Light Weight MnTiAlNiFe High-Entropy Alloy (LWHEA) Fabricated by Powder Metallurgy Process: Mechanical, Microstructure, and Tribological Properties

Abstract

The present work is focused on the development of lightweight high entropy alloy (LWHEA) using a powder metallurgy process. The primitive powders of manganese (Mn), titanium (Ti), aluminum (Al), nickel (Ni), and iron (Fe) with a purity of ∼ 99.5 % and particle size in the range of 40 to 70 µm were considered as a raw material for the synthesis of present LWHEA. The elemental powders at an equal molar ratio were mechanically alloyed (MA) in a high-energy ball milling for 28 hrs. The MA powders were then cold compacted using 500 MPa pressure, followed by sintering at 900 °C in an inert atmosphere to produce a bulk cylindrical sample of 8 mm diameter and 8 mm height. The average particle size of the milled powders was measured by FESEM image analysis, while the crystal size of the milled powders was predicted from the XRD peak broadening followed by full-width half maximum (FWHM) peak profile calculation using the Hall-Williamson method. The BCC structure, along with intermetallic phases, was identified in the sintered bulk LWHEA of MnTiAlNiFe. Some intermetallic phases act as reinforcement in the alloy. The EDX analysis of MA powder revealed that all the elemental powders were distributed homogeneously to form a solid solution of LWHEA powder. The deformation behavior of the sintered MnTiAlNiFe LWHEA was studied by analyzing the loading–unloading curve of micro indentation.

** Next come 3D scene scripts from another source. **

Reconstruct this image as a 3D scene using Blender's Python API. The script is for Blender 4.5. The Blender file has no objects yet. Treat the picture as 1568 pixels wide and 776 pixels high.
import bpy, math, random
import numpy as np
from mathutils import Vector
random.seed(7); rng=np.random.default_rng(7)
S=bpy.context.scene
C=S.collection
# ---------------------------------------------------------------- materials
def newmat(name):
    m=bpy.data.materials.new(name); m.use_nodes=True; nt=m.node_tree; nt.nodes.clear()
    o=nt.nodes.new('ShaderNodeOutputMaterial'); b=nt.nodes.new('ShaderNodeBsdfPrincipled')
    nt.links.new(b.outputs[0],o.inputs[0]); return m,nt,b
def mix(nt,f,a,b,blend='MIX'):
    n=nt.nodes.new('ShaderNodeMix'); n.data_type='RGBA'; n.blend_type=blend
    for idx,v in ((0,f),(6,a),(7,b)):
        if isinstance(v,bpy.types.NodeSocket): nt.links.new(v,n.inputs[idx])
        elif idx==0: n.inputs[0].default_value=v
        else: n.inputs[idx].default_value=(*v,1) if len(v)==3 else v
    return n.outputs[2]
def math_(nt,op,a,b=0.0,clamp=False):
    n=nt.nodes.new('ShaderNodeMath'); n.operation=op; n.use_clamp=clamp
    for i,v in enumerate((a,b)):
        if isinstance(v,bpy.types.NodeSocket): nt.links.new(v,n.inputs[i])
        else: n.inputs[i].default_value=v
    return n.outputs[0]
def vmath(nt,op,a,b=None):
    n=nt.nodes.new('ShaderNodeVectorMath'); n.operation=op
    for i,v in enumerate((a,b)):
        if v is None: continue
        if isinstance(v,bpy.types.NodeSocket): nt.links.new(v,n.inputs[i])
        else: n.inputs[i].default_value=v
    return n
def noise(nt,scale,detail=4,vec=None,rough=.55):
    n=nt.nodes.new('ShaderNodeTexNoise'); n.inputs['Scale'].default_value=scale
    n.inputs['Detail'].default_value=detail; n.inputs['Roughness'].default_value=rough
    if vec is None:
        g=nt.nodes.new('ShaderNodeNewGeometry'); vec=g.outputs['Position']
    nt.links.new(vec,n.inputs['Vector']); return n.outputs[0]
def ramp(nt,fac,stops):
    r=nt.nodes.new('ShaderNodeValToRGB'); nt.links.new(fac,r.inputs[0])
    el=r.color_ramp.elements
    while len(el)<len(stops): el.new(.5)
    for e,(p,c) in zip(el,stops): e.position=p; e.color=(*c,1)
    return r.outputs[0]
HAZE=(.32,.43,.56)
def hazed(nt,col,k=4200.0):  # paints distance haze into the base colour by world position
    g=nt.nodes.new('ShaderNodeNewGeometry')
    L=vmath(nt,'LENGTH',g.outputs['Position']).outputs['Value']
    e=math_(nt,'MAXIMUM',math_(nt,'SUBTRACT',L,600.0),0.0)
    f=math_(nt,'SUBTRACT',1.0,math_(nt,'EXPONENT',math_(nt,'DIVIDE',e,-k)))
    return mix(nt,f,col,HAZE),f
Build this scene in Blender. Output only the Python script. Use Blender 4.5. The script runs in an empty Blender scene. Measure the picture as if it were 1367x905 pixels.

A remarkable improvement in the hardness values (microhardness ∼ 7.382 GPa and Martens hardness ∼ 3.09 GPa at 3 N load) was observed compared to conventional lightweight metallic alloys. The investigation of the wear behavior of the bulk MnTiAlNiFe LWHEA samples carried out in a Universal Tribometer coupled with a 3D optical profilometer predicts the load-dependent coefficient of friction of the sample.